When asked what the Church has done for music, Riccardo Muti explains that "the Church has made an enormous contribution to musical literature for centuries" and, moreover, "all great musicians have composed sacred music."
He added that there has always been a close connection between music and Christianity, so much so that "Christian martyrs went to their death singing" and Saint Augustine himself said that "'cantare amantis est': making music is proper to those who love, those who know how to love, those who believe in love."
Muti's answer could be completed by recalling that the Romans and Greeks played monophonic music: a single musical line played by all instruments or voices.
It was ecclesiastical composers in the cathedrals of the Middle Ages, such as those of the School of Notre Dame de Paris, who invented polyphony, the simultaneous playing of two or more musical lines. This was an absolute revolution that gave birth to harmony.
Also in the Middle Ages, instruments that needed to fully exploit harmony were perfected, including the organ, clavichord, harpsichord, violin, and double bass.
One of the first forms of polyphony developed was called "Organum." It consisted of two voices: Gregorian chant as the first voice (also known as "Cantus Firmus," fixed chant) and the "Vox Organalis" as the second voice.
In addition to polyphony and harmony, the Church developed musical notation.
Although already present in rudimentary form in ancient Greece, in the 7th century an innovative form of musical notation was developed and popularized through the system of "neumes," graphic signs placed over the liturgical text that indicated the melodic progression of sacred chant.
Over the next 200 years, this transformed into a complete system, which made music more legible and popularized increasingly complex melodies. Musicians could perform music correctly without necessarily having to know the piece.
Priests and the pentagram
The pentagram, still used today by musicians around the world, was invented by the Benedictine monk Guido d'Arezzo.
The oldest complete polyphonic transcription was composed by Guillaume de Machaut, a great composer, poet, and priest.
From the medieval treatises of the clerics Johannes Cotto and Francone of Cologne to Renaissance theorists like Gioseffo Zarlino, it is clear that almost all music theory originated in the ecclesiastical sphere.
All the conceptual tools used today by composers and musicologists derive from there.
The Church immediately played a leading role in Western and Central Europe's music, becoming the greatest patron of the arts for centuries. In addition to employing a large number of talented musicians, it provided Europe's first codified repertoire, Gregorian chant, as early as the Early Middle Ages.

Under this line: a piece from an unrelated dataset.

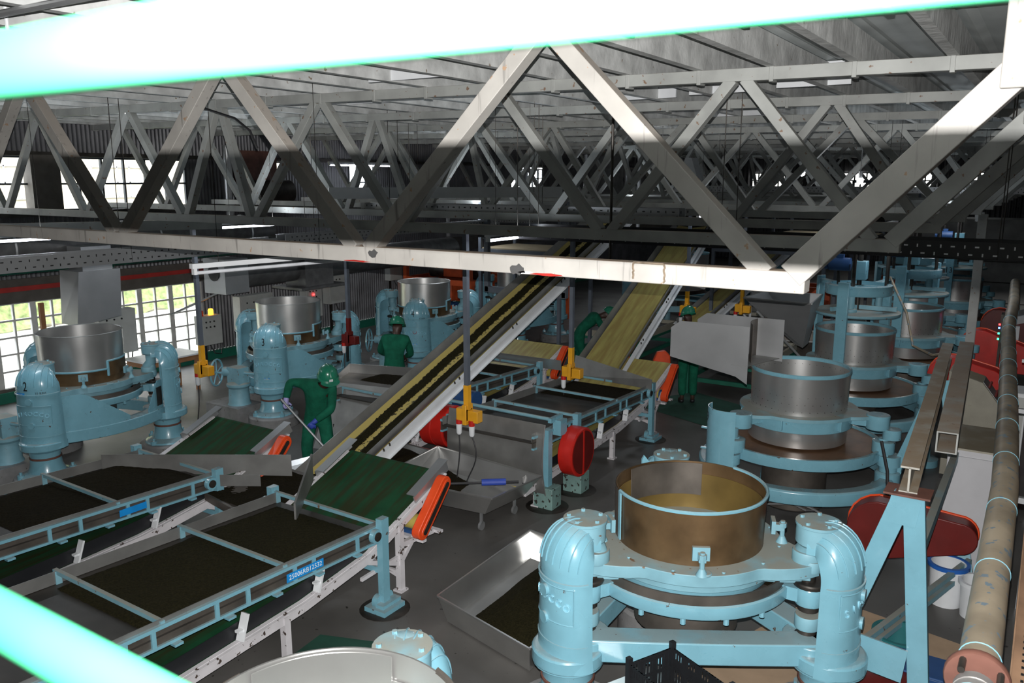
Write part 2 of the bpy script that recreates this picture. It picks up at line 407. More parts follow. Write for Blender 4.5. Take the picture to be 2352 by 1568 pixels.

Scales, modes, melodic formulas, performance rules, and even a singing aesthetic were established, influencing every composer until the twentieth century.
While secular music was episodic and used for occasional entertainment, the Church guaranteed fixed spaces (cathedrals, abbeys), stable performers (monks, musical chapels), and a continuous patronage. This allowed music to grow as a discipline.
This also gave rise to the systematic training of musicians in monasteries: theory, solfège, vocal and instrumental training. Before the conservatories, there were the scholae cantorum, the true ancestors of modern academies. The first was founded by Pope Sylvester I in the 4th century.
Finally, thanks to medieval monks (the scriptoria), thousands of musical manuscripts were copied and transmitted. Without them, 90% of the ancient repertoire would have been lost.
Now we better understand the historical context of the Ratzinger Prize awarded to maestro Riccardo Muti, not only a recognition of his extraordinary career but also a tribute to the thread that links the history of Western music to the Christian faith.